### DATASET ENTRIES:
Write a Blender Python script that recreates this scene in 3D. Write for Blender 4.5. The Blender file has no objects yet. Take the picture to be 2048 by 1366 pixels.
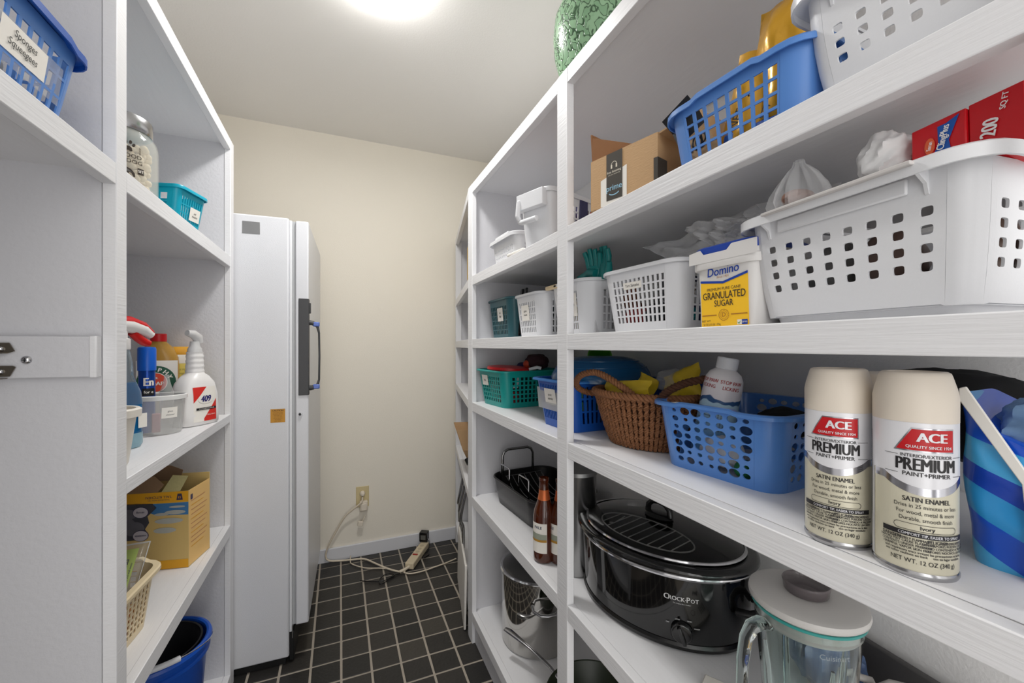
import bpy, bmesh, math, random
from mathutils import Vector, Matrix, Euler
PI = math.pi
random.seed(7)
SC = bpy.context.scene
COL = SC.collection

# ------------------------------------------------------------------ camera, world, lights, exposure
YAW = math.atan(344/820)
cam_d = bpy.data.cameras.new('camera'); cam = bpy.data.objects.new('camera', cam_d); COL.objects.link(cam)
cam_d.sensor_width = 36; cam_d.lens = 36*820/2048; cam_d.shift_y = 9/2048; cam_d.clip_start = 0.01
cam.location = (0, 0, 1.2); cam.rotation_euler = (PI/2, 0, -YAW)
SC.camera = cam
W = bpy.data.worlds.new('world'); SC.world = W; W.use_nodes = True
W.node_tree.nodes['Background'].inputs[0].default_value = (1.0, 0.985, 0.96, 1)
W.node_tree.nodes['Background'].inputs[1].default_value = 1.15
SC.cycles.diffuse_bounces = 8; SC.cycles.max_bounces = 14; SC.cycles.transparent_max_bounces = 24
def area(name, loc, rot, sx, sy, power, color):
    l = bpy.data.lights.new(name, 'AREA'); l.shape = 'RECTANGLE'; l.size = sx; l.size_y = sy; l.energy = power; l.color = color
    o = bpy.data.objects.new(name, l); COL.objects.link(o); o.location = loc; o.rotation_euler = rot
    return o
# daylight from the room behind, through the doorway the photographer stands in
area('doorway_daylight', (0.05, -0.78, 1.35), (PI/2, 0, 0), 0.9, 1.9, 8, (1.0, 0.985, 0.97))
SC.view_settings.view_transform = 'Standard'; SC.view_settings.look = 'None'
SC.view_settings.gamma = 1; SC.view_settings.use_curve_mapping = False
SC.view_settings.exposure = 0.11

# ------------------------------------------------------------------ materials
MATS = {}
def lin(c):
    return tuple((x/12.92 if x <= 0.04045 else ((x+0.055)/1.055)**2.4) for x in c)
def rgb(r, g, b): return lin((r/255, g/255, b/255)) + (1,)
def mat(name, col, rough=0.5, metal=0, bump=0, scale=60, trans=0, alpha=1, ior=1.45, var=0, coat=0, stretch=None, spec=0.5, sheen=0, sss=0):
    if name in MATS: return MATS[name]
    m = bpy.data.materials.new(name); m.use_nodes = True
    nt = m.node_tree; b = nt.nodes['Principled BSDF']
    c = rgb(*col)
    b.inputs['Base Color'].default_value = c; b.inputs['Roughness'].default_value = rough
    b.inputs['Metallic'].default_value = metal; b.inputs['IOR'].default_value = ior
    b.inputs['Transmission Weight'].default_value = trans; b.inputs['Alpha'].default_value = alpha
    b.inputs['Coat Weight'].default_value = coat; b.inputs['Specular IOR Level'].default_value = spec
    b.inputs['Sheen Weight'].default_value = sheen
    if sss:
        b.inputs['Subsurface Weight'].default_value = sss; b.inputs['Subsurface Scale'].default_value = 0.01
    if bump or var:
        tc = nt.nodes.new('ShaderNodeTexCoord'); mp = nt.nodes.new('ShaderNodeMapping')
        nt.links.new(tc.outputs['Object'], mp.inputs[0])
        if stretch: mp.inputs['Scale'].default_value = stretch
        n = nt.nodes.new('ShaderNodeTexNoise'); n.inputs['Scale'].default_value = scale; n.inputs['Detail'].default_value = 4
        nt.links.new(mp.outputs[0], n.inputs['Vector'])
        if bump:
            bp = nt.nodes.new('ShaderNodeBump'); bp.inputs['Strength'].default_value = bump; bp.inputs['Distance'].default_value = 0.004
            nt.links.new(n.outputs['Fac'], bp.inputs['Height']); nt.links.new(bp.outputs[0], b.inputs['Normal'])
        if var:
            mx = nt.nodes.new('ShaderNodeMixRGB'); mx.inputs[1].default_value = c
            mx.inputs[2].default_value = tuple(x*(1-var) for x in c[:3]) + (1,)
            nt.links.new(n.outputs['Fac'], mx.inputs[0]); nt.links.new(mx.outputs[0], b.inputs['Base Color'])
    MATS[name] = m
    return m
def emis(name, col, s):
    m = bpy.data.materials.new(name); m.use_nodes = True
    b = m.node_tree.nodes['Principled BSDF']; b.inputs['Base Color'].default_value = (.9, .9, .9, 1)
    b.inputs['Emission Color'].default_value = col; b.inputs['Emission Strength'].default_value = s
    return m

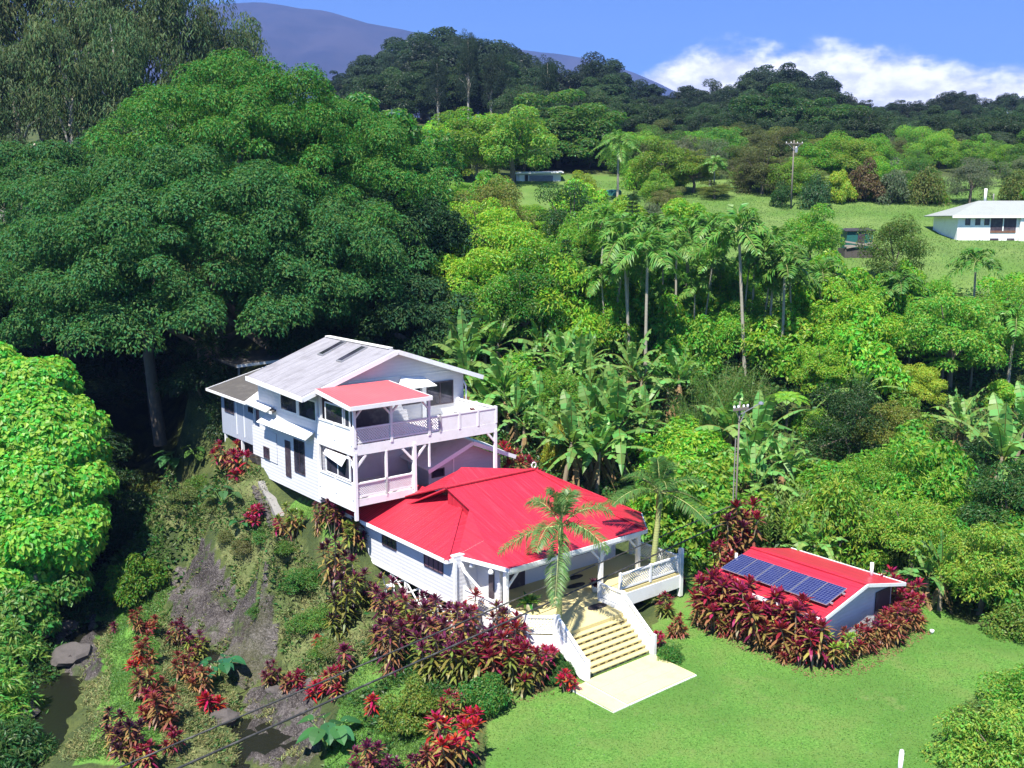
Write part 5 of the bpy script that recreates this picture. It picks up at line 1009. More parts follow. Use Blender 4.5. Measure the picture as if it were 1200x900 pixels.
# ------------------------------------------------------------------ ti plants, one by one
BU = (.185, .014, .034); PU = (.100, .014, .044); MA = (.26, .016, .055); RD = (.34, .010, .024); OR = (.16, .038, .026); DP = (.042, .010, .022); GN = (.13, .19, .03)
ti_list = [
 (285, 572, 'mid', MA, 1.55, 'large magenta ti bush beside the rear wing'), (268, 560, 'mid', BU, 1.2, 'dark red ti at the left end of the magenta bush'), (318, 592, 'low', MA, 1.3, 'low magenta ti beside the top of the footpath'), (338, 600, 'mid', MA, .85, 'magenta ti under the white awning of the two storey house'),
 (362, 605, 'mid', GN, 1.15, 'yellow-green ti beside the lower deck'), (372, 622, 'tall', PU, .7, 'small purple ti at the foot of the lower deck corner'), (392, 628, 'mid', PU, .9, 'purple ti at the back corner of the red roof'), (418, 645, 'mid', PU, .95, 'purple ti close to the back window of the raised wing'),
 (412, 650, 'mid', GN, 1.0, 'green ti between purple ones by the raised wing'), (392, 690, 'tall', DP, 1.1, 'dark maroon ti standing above the garden slope'), (412, 725, 'tall', PU, 1.15, 'maroon ti with yellowing leaves left of the raised floor', 'g'), (400, 745, 'tall', DP, 1.1, 'tall dark cane ti lowest on the garden slope', 'g'), (432, 712, 'mid', PU, 1.0, 'dull green and maroon ti beside the stilts', 'g'), (405, 795, 'one', PU, 1.3, 'thin purple ti above the dry clump'),
 (392, 820, 'mid', BU, .85, 'dark red ti beside the upper power line'), (372, 825, 'low', RD, 1.15, 'red ti left of the dark red one near the power lines'), (350, 812, 'low', BU, 1.1, 'maroon ti facing the rock slab'), (372, 762, 'one', RD, .75, 'tiny bright red ti on the garden slope'), (318, 808, 'mid', PU, .7, 'purple ti at the right foot of the rock slab'), (340, 815, 'mid', OR, .65, 'orange-brown ti at the foot of the rock slab', 'p'),
 (436, 842, 'one', RD, .95, 'lone bright red ti on the garden grass'), (460, 790, 'tall', PU, 1.0, 'dark purple ti clump with bare canes below the raised house'), (448, 775, 'mid', PU, .9, 'purple ti at the left of the bare-caned clump'), (487, 755, 'one', PU, .95, 'single purple ti before the under-house braces'),
 (520, 772, 'tall', PU, 1.0, 'tall purple ti against the front corner of the raised house'), (540, 785, 'tall', PU, 1.05, 'tall purple ti next to the white drain pipe'), (528, 800, 'mid', PU, 1.0, 'purple ti in the middle of the dense bed', 'g'), (558, 800, 'mid', BU, 1.1, 'maroon ti with green lower leaves in the dense bed', 'g'), (575, 790, 'mid', PU, 1.0, 'purple ti below the veranda railing'), (592, 800, 'mid', BU, 1.1, 'dark red ti below the veranda railing'), (610, 808, 'mid', BU, .95, 'dark red ti nearest the lawn below the railing', 'g'), (628, 802, 'mid', MA, .8, 'magenta ti in front of the corner railing post'), (640, 788, 'low', MA, 1.0, 'purple-red ti beside the left stair guard'),
 (455, 735, 'mid', PU, .95, 'purple ti before the left stilts'), (478, 742, 'mid', BU, .9, 'dark red ti before the white chairs', 'g'), (503, 752, 'mid', PU, 1.0, 'purple ti before the right stilts'), (548, 765, 'tall', BU, 1.0, 'dark red ti standing before the white drain pipe'), (585, 772, 'tall', PU, .9, 'slender purple ti against the veranda skirt'), (605, 785, 'tall', BU, .85, 'slender dark red ti against the veranda corner'), (500, 795, 'mid', PU, .95, 'purple ti on the slope below the stilts', 'g'), (470, 760, 'one', PU, 1.1, 'single purple ti below the white chairs'), (620, 780, 'mid', PU, .85, 'purple ti right under the angled railing', 'g'),
 (664, 812, 'low', RD, .95, 'crimson ti at the left foot of the front steps'), (530, 850, 'mid', BU, .85, 'greenish maroon ti at the corner of the lawn', 'g'), (510, 852, 'low', RD, 1.0, 'red ti left of the lawn corner'), (552, 860, 'low', RD, 1.05, 'red ti touching the lawn corner'),
 (530, 905, 'mid', RD, 1.25, 'big scarlet ti at the bottom edge beside the lawn'), (512, 915, 'mid', OR, .95, 'pinkish brown ti at the bottom edge left of the scarlet one', 'p'), (432, 918, 'mid', PU, .85, 'purple ti cut by the bottom edge near the taro'), (455, 915, 'low', PU, .9, 'small purple ti cut by the bottom edge'), (490, 920, 'mid', PU, .8, 'purple ti at the bottom edge next to the pinkish one'),
 (162, 740, 'mid', OR, .65, 'pinkish red ti at the foot of the round shrub', 'p'), (178, 745, 'low', OR, .95, 'salmon ti beside the round shrub', 'p'), (134, 745, 'one', PU, .7, 'small dark ti alone on the river mound'), (172, 780, 'mid', OR, .9, 'orange-brown ti in the middle of the river mound', 'p'), (158, 785, 'low', RD, .9, 'red ti leaning left on the river mound'), (175, 820, 'mid', OR, 1.0, 'coppery ti on the river mound', 'p'), (190, 850, 'mid', OR, 1.0, 'coppery ti, lowest on the river mound', 'p'), (178, 845, 'mid', BU, .8, 'dark red ti tucked behind the coppery one'),
 (210, 760, 'mid', PU, .75, 'purple ti facing the rock slab across the pool'), (232, 775, 'mid', PU, .85, 'purple and green ti by the small pool', 'g'), (218, 800, 'mid', OR, .85, 'coppery ti left of the small pool', 'p'), (235, 815, 'mid', OR, .8, 'coppery red ti above the scarlet one', 'p'), (248, 838, 'low', RD, 1.25, 'bright scarlet ti near the power line'), (140, 885, 'tall', DP, .8, 'very dark purple ti at the lower left'), (155, 895, 'mid', DP, .95, 'dark purple ti over the lower left grass'), (128, 870, 'one', DP, 1.0, 'single dark purple ti left of the lower cluster'), (205, 890, 'mid', BU, .7, 'dark red ti crossed by the upper power line'), (172, 912, 'mid', BU, .8, 'maroon ti at the bottom edge of the river mound'), (150, 925, 'low', (.20, .24, .02), .8, 'yellow-green ti at the very bottom left'),
 (780, 722, 'mid', BU, .85, 'dark red and yellow ti right of the steps', 'g'), (792, 748, 'mid', OR, .75, 'pink and yellow ti right of the stair guard', 'p'), (770, 760, 'low', MA, .85, 'deep red ti close to the right stair guard'), (757, 690, 'mid', PU, .75, 'purple ti behind the right stair guard'), (728, 672, 'low', BU, .7, 'small maroon ti by the top of the right guard'), (800, 690, 'one', BU, .7, 'thin maroon ti outside the veranda end post'),
 (592, 562, 'mid', RD, 1.2, 'dark red ti under the corner of the open deck'), (605, 560, 'mid', BU, 1.2, 'red ti behind the lean-to, second from the deck corner'), (630, 570, 'mid', RD, 1.2, 'red ti behind the roof finial'), (618, 566, 'mid', BU, 1.2, 'dark red ti between the deck corner and the yellow-green bush'), (640, 575, 'mid', BU, .9, 'dark red ti against the rear of the red roof'), (672, 582, 'mid', BU, .9, 'red ti in front of the yellow-green bush'),
 (855, 672, 'tall', PU, 1.6, 'brown-maroon ti rising beside the utility pole', 'p'), (872, 668, 'tall', BU, 1.85, 'tall brownish ti leaning on the utility pole', 'p'), (845, 690, 'tall', BU, 1.25, 'dark red ti at the back corner of the solar shed'),
]
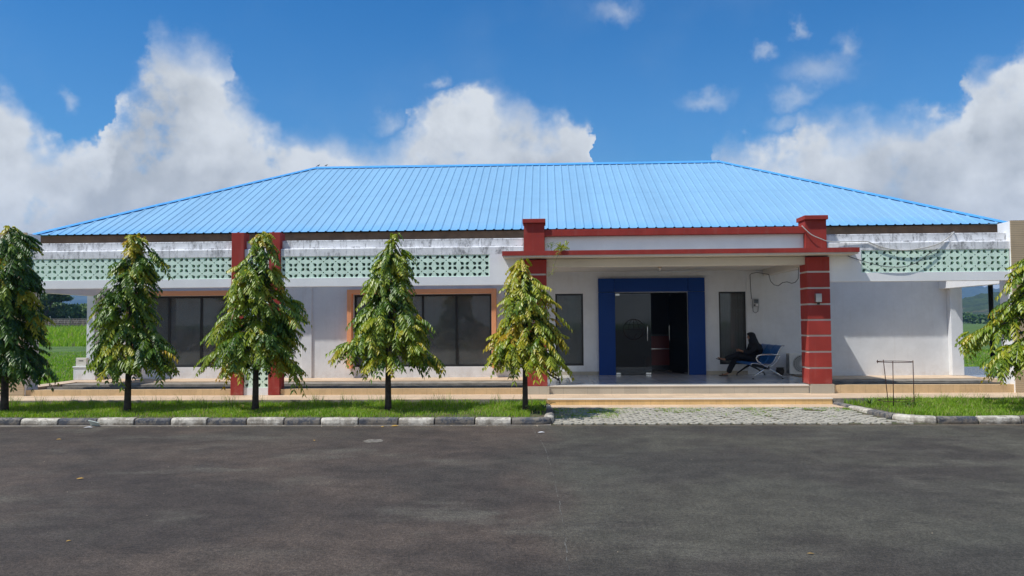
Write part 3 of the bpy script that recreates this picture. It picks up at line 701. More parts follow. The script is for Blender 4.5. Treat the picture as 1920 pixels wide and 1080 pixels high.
# --- pillars
def pillar(x0, x1, y0, y1, z0, z1, name='pillar', m=m_red, bev=.01): return MB().box(x0, x1, y0, y1, z0, z1).build(name, m, bld, bevel=bev)
pillar(-7.964, -7.641, 19.95, 20.33, .233, 4.35); pillar(-7.004, -6.711, 19.95, 20.33, .233, 4.35)
for (a, b, zb) in ((-.535, .03, .43), (6.43, 6.985, .46)):
    s_ = MB(); lv = [zb, .85, 1.245, 1.641, 2.027, 2.414, 2.811, 3.211, 3.602]
    for i in range(len(lv)-1):
        s_.box(a, b, 19.95, 20.5, lv[i]+(.022 if i else 0), lv[i+1]-.022)
    p = s_.build('pillar', m_red, bld, bevel=.006)
    for z in lv[1:-1]: MB().box(a+.018, b-.018, 19.968, 20.482, z-.0221, z+.0221).build('groove', m_band, p)
    MB().box(a-(.01 if a < 0 else -.03), b+.045, 19.93, 20.03, .233, zb-.002).box(a-(.01 if a < 0 else -.03), a+.4, 20.0301, 20.45, .235, zb-.003).build('plinth', m_prise, p, bevel=.004)
for (a, b, zb) in ((-.53, -.01, 0), (6.42, 6.94, 0)):
    k = MB().box(a, b, 19.97, 20.5, 3.7455, 4.50).box(a-.03, b+.025, 19.90, 20.56, 4.501, 4.605).build('pillar_block', m_red, bld, bevel=.008)
    MB().box(a+.1, b-.1, 20.5001, 22.9, 3.8, 4.32).build('roof_kerb_wall', m_whiteclean, bld)
# --- end pillars
for (a, b, i0, i1) in ((-14.12, -13.3, -13.3, None), (11.35, 12.2, 11.35, None)):
    c_ = MB().box(a+.012, b, 19.963, 20.5, .2, 4.40).build('end_pillar', m_whiteclean, bld, bevel=.006) if a < 0 else MB().box(a, b-.012, 19.963, 20.5, .2, 4.40).build('end_pillar', m_whiteclean, bld, bevel=.006)
    MB().box(a, b-.005 if a < 0 else b, 19.935, 19.9625, .2, 4.42).build('tile_facing', m_tan, c_)
# --- canopy and porch roof
cs = MB().box(-1.035, 7.54, 19.545, 24.0, 3.615, 3.735).build('canopy', m_cream, bld)
cs['label'] = 'flat canopy slab with red edge and cream underside'
MB().box(-1.055, 7.56, 19.52, 19.5449, 3.655, 3.765).box(-1.055, -1.0351, 19.545, 24, 3.655, 3.765).box(7.5401, 7.56, 19.545, 24, 3.655, 3.765).build('fascia', m_red, cs)
MB().box(-1.03, 7.53, 19.55, 24, 3.7351, 3.745).build('slab_top', m_concrete, cs)
MB().box(.031, 6.43, 20.06, 20.34, 3.40, 3.6049).build('porch_beam', m_cream, bld, bevel=.006)
MB().box(6.44, 6.70, 20.501, 23.969, 3.36, 3.6045).build('porch_beam', m_cream, bld, bevel=.006)
MB().box(-.30, -.04, 20.501, 23.969, 3.36, 3.6045).build('porch_beam', m_cream, bld, bevel=.006)
MB().box(-.039, 6.439, 20.3401, 23.9995, 3.525, 3.6043).build('ceiling', m_cream, bld)
MB().box(.0, 6.42, 20.12, 20.30, 3.7452, 4.169).build('porch_upstand', m_whiteclean, bld)
MB().box(-.009, 6.419, 19.99, 20.40, 4.17, 4.335).build('porch_coping', m_red, bld, bevel=.008)
# --- roof
EX0, EX1, EY0, EY1, EZ, RA, RH = -15.22, 13.06, 23.1, 36.3, 4.72, 6.6, 3.19
def ribbed(mb, length, P):  # P(u, t) -> point ; ribs run up t
    pitch = .26; prof = [(0, 0), (.185, 0), (.197, .024), (.232, .024)]
    us = []; n = int(length/pitch)+1
    for i in range(n):
        for du, h in prof:
            u = i*pitch+du
            if u < length: us.append((u, h))
    us.append((length, 0)); cols = []
    for u, h in us:
        tm = max(.0, min(RA, u, length-u)); cols.append([P(u, tm*k/3, h) for k in range(4)])
    o = len(mb.v)
    for c_ in cols: mb.v += c_
    for i in range(len(cols)-1):
        for k in range(3): mb.f.append((o+i*4+k, o+(i+1)*4+k, o+(i+1)*4+k+1, o+i*4+k+1))
rf = MB(); sl = RH/RA
ribbed(rf, EX1-EX0, lambda u, t, h: (EX0+u, EY0+t, EZ+t*sl+h))
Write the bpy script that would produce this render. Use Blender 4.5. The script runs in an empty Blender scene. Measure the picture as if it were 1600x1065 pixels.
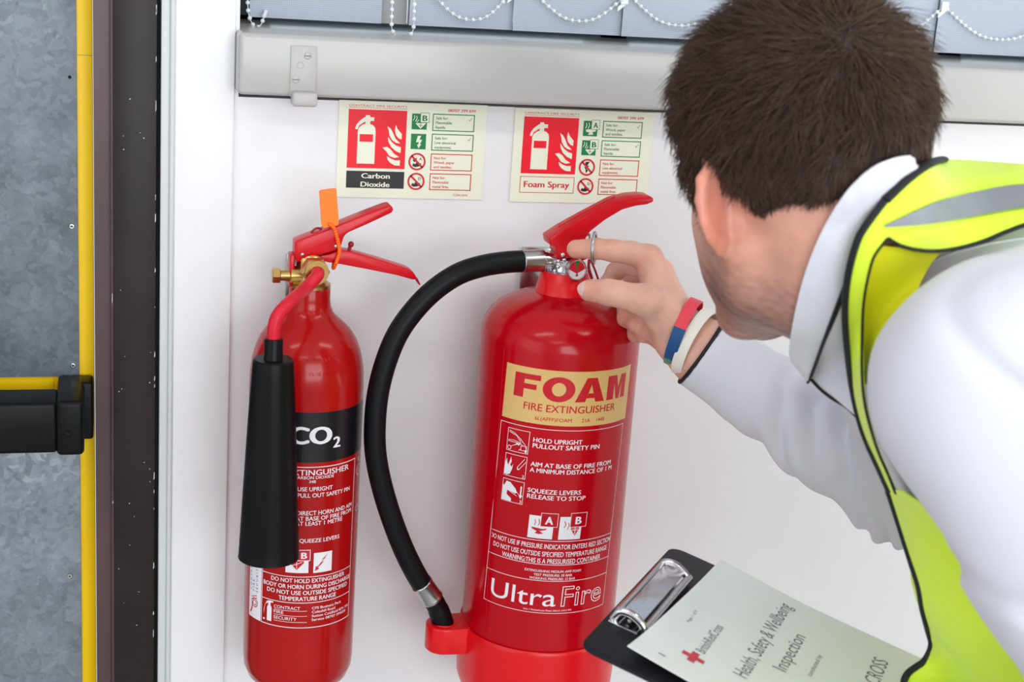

### THE REQUEST:
Read through the data and copy every line where "that" shows up.

### REPLY:
Write a Blender Python script that recreates this scene in 3D. Write for Blender 4.5. The Blender file has no objects yet. Take the picture to be 2048 by 1366 pixels.
Write part 5 of the bpy script that recreates this picture. It picks up at line 1009. More parts follow. Use Blender 4.5. Measure the picture as if it were 1200x900 pixels.
Write part 3 of the bpy script that recreates this picture. It picks up at line 701. More parts follow. The script is for Blender 4.5. Treat the picture as 1920 pixels wide and 1080 pixels high.
Write the bpy script that would produce this render. Use Blender 4.5. The script runs in an empty Blender scene. Measure the picture as if it were 1600x1065 pixels.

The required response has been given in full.